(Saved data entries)
◆ ◆ ◆ ◆ ◆
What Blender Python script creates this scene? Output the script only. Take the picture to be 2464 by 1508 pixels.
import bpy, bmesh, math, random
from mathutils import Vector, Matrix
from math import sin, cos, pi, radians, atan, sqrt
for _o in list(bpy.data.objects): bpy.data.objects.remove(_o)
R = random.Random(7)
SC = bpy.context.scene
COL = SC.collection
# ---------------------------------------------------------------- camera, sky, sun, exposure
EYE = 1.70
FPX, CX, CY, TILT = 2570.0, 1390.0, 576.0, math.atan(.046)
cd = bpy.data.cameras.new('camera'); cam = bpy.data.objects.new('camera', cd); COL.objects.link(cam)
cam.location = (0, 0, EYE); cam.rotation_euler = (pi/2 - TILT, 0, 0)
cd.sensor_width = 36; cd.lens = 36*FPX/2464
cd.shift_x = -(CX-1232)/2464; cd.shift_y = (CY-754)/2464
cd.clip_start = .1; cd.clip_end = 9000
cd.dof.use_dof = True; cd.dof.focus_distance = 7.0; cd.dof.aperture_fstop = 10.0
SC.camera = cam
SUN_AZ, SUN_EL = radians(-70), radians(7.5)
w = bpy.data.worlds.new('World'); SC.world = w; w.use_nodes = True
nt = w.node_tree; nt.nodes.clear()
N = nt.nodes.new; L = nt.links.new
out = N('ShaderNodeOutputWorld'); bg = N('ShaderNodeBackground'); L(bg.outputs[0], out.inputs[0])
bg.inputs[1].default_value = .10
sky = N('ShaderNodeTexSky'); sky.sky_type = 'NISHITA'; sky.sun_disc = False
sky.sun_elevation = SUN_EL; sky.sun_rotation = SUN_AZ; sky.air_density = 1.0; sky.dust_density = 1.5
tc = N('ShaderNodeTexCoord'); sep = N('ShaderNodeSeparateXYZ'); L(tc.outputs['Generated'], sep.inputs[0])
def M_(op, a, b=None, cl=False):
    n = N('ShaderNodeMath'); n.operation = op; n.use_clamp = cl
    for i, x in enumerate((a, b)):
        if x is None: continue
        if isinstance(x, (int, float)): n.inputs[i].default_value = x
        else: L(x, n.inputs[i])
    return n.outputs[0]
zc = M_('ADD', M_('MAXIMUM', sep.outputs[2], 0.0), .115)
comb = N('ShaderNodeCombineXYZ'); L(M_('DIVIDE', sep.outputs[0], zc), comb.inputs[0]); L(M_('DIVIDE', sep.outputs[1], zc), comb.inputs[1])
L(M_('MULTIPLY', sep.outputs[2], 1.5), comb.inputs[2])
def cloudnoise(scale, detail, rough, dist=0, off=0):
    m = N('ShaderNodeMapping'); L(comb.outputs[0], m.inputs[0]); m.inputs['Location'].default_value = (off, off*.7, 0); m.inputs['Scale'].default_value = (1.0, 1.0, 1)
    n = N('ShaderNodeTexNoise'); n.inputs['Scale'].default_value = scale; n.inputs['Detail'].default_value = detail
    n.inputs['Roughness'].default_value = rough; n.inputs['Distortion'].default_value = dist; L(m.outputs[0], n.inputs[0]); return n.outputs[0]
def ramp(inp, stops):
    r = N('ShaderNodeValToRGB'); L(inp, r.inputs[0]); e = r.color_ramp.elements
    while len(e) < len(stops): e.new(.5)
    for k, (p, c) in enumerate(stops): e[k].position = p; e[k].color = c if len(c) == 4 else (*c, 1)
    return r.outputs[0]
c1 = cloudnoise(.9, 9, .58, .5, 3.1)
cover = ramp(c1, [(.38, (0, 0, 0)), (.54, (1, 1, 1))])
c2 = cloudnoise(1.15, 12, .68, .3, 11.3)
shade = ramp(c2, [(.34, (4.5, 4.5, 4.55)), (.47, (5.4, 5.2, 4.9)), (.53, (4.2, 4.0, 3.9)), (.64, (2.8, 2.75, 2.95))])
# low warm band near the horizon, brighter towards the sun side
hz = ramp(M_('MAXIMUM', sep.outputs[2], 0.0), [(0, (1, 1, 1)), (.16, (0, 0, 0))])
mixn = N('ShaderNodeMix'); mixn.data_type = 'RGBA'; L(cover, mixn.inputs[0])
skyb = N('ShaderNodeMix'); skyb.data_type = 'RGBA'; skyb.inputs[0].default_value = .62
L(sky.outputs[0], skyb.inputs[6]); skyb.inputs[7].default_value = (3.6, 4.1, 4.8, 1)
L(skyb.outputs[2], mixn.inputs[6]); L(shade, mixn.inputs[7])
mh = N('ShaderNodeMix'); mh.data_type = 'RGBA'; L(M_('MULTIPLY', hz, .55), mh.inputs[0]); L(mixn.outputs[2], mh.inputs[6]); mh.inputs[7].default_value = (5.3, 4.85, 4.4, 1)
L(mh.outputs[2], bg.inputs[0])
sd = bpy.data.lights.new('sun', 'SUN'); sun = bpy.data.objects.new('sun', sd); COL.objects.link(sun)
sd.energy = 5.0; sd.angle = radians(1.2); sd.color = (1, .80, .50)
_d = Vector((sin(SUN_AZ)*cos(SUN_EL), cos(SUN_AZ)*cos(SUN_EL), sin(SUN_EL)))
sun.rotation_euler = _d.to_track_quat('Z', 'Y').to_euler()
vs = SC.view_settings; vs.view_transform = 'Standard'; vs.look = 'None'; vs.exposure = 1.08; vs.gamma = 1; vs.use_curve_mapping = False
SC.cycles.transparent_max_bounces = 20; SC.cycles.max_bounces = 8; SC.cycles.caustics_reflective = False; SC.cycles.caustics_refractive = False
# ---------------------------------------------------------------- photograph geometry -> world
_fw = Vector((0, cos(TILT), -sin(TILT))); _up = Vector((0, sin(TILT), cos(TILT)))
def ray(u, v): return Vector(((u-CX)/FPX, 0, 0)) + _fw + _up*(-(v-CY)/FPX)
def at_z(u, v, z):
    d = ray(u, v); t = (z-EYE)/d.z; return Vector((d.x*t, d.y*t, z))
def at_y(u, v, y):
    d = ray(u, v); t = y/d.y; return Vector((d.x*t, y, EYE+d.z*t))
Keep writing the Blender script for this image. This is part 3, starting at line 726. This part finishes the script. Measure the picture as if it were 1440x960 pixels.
◆ ◆ ◆ ◆ ◆
Each entry above is to be printed again exactly.

What Blender Python script creates this scene? Output the script only. Take the picture to be 2464 by 1508 pixels.
import bpy, bmesh, math, random
from mathutils import Vector, Matrix
from math import sin, cos, pi, radians, atan, sqrt
for _o in list(bpy.data.objects): bpy.data.objects.remove(_o)
R = random.Random(7)
SC = bpy.context.scene
COL = SC.collection
# ---------------------------------------------------------------- camera, sky, sun, exposure
EYE = 1.70
FPX, CX, CY, TILT = 2570.0, 1390.0, 576.0, math.atan(.046)
cd = bpy.data.cameras.new('camera'); cam = bpy.data.objects.new('camera', cd); COL.objects.link(cam)
cam.location = (0, 0, EYE); cam.rotation_euler = (pi/2 - TILT, 0, 0)
cd.sensor_width = 36; cd.lens = 36*FPX/2464
cd.shift_x = -(CX-1232)/2464; cd.shift_y = (CY-754)/2464
cd.clip_start = .1; cd.clip_end = 9000
cd.dof.use_dof = True; cd.dof.focus_distance = 7.0; cd.dof.aperture_fstop = 10.0
SC.camera = cam
SUN_AZ, SUN_EL = radians(-70), radians(7.5)
w = bpy.data.worlds.new('World'); SC.world = w; w.use_nodes = True
nt = w.node_tree; nt.nodes.clear()
N = nt.nodes.new; L = nt.links.new
out = N('ShaderNodeOutputWorld'); bg = N('ShaderNodeBackground'); L(bg.outputs[0], out.inputs[0])
bg.inputs[1].default_value = .10
sky = N('ShaderNodeTexSky'); sky.sky_type = 'NISHITA'; sky.sun_disc = False
sky.sun_elevation = SUN_EL; sky.sun_rotation = SUN_AZ; sky.air_density = 1.0; sky.dust_density = 1.5
tc = N('ShaderNodeTexCoord'); sep = N('ShaderNodeSeparateXYZ'); L(tc.outputs['Generated'], sep.inputs[0])
def M_(op, a, b=None, cl=False):
    n = N('ShaderNodeMath'); n.operation = op; n.use_clamp = cl
    for i, x in enumerate((a, b)):
        if x is None: continue
        if isinstance(x, (int, float)): n.inputs[i].default_value = x
        else: L(x, n.inputs[i])
    return n.outputs[0]
zc = M_('ADD', M_('MAXIMUM', sep.outputs[2], 0.0), .115)
comb = N('ShaderNodeCombineXYZ'); L(M_('DIVIDE', sep.outputs[0], zc), comb.inputs[0]); L(M_('DIVIDE', sep.outputs[1], zc), comb.inputs[1])
L(M_('MULTIPLY', sep.outputs[2], 1.5), comb.inputs[2])
def cloudnoise(scale, detail, rough, dist=0, off=0):
    m = N('ShaderNodeMapping'); L(comb.outputs[0], m.inputs[0]); m.inputs['Location'].default_value = (off, off*.7, 0); m.inputs['Scale'].default_value = (1.0, 1.0, 1)
    n = N('ShaderNodeTexNoise'); n.inputs['Scale'].default_value = scale; n.inputs['Detail'].default_value = detail
    n.inputs['Roughness'].default_value = rough; n.inputs['Distortion'].default_value = dist; L(m.outputs[0], n.inputs[0]); return n.outputs[0]
def ramp(inp, stops):
    r = N('ShaderNodeValToRGB'); L(inp, r.inputs[0]); e = r.color_ramp.elements
    while len(e) < len(stops): e.new(.5)
    for k, (p, c) in enumerate(stops): e[k].position = p; e[k].color = c if len(c) == 4 else (*c, 1)
    return r.outputs[0]
c1 = cloudnoise(.9, 9, .58, .5, 3.1)
cover = ramp(c1, [(.38, (0, 0, 0)), (.54, (1, 1, 1))])
c2 = cloudnoise(1.15, 12, .68, .3, 11.3)
shade = ramp(c2, [(.34, (4.5, 4.5, 4.55)), (.47, (5.4, 5.2, 4.9)), (.53, (4.2, 4.0, 3.9)), (.64, (2.8, 2.75, 2.95))])
# low warm band near the horizon, brighter towards the sun side
hz = ramp(M_('MAXIMUM', sep.outputs[2], 0.0), [(0, (1, 1, 1)), (.16, (0, 0, 0))])
mixn = N('ShaderNodeMix'); mixn.data_type = 'RGBA'; L(cover, mixn.inputs[0])
skyb = N('ShaderNodeMix'); skyb.data_type = 'RGBA'; skyb.inputs[0].default_value = .62
L(sky.outputs[0], skyb.inputs[6]); skyb.inputs[7].default_value = (3.6, 4.1, 4.8, 1)
L(skyb.outputs[2], mixn.inputs[6]); L(shade, mixn.inputs[7])
mh = N('ShaderNodeMix'); mh.data_type = 'RGBA'; L(M_('MULTIPLY', hz, .55), mh.inputs[0]); L(mixn.outputs[2], mh.inputs[6]); mh.inputs[7].default_value = (5.3, 4.85, 4.4, 1)
L(mh.outputs[2], bg.inputs[0])
sd = bpy.data.lights.new('sun', 'SUN'); sun = bpy.data.objects.new('sun', sd); COL.objects.link(sun)
sd.energy = 5.0; sd.angle = radians(1.2); sd.color = (1, .80, .50)
_d = Vector((sin(SUN_AZ)*cos(SUN_EL), cos(SUN_AZ)*cos(SUN_EL), sin(SUN_EL)))
sun.rotation_euler = _d.to_track_quat('Z', 'Y').to_euler()
vs = SC.view_settings; vs.view_transform = 'Standard'; vs.look = 'None'; vs.exposure = 1.08; vs.gamma = 1; vs.use_curve_mapping = False
SC.cycles.transparent_max_bounces = 20; SC.cycles.max_bounces = 8; SC.cycles.caustics_reflective = False; SC.cycles.caustics_refractive = False
# ---------------------------------------------------------------- photograph geometry -> world
_fw = Vector((0, cos(TILT), -sin(TILT))); _up = Vector((0, sin(TILT), cos(TILT)))
def ray(u, v): return Vector(((u-CX)/FPX, 0, 0)) + _fw + _up*(-(v-CY)/FPX)
def at_z(u, v, z):
    d = ray(u, v); t = (z-EYE)/d.z; return Vector((d.x*t, d.y*t, z))
def at_y(u, v, y):
    d = ray(u, v); t = y/d.y; return Vector((d.x*t, y, EYE+d.z*t))
Keep writing the Blender script for this image. This is part 3, starting at line 726. This part finishes the script. Measure the picture as if it were 1440x960 pixels.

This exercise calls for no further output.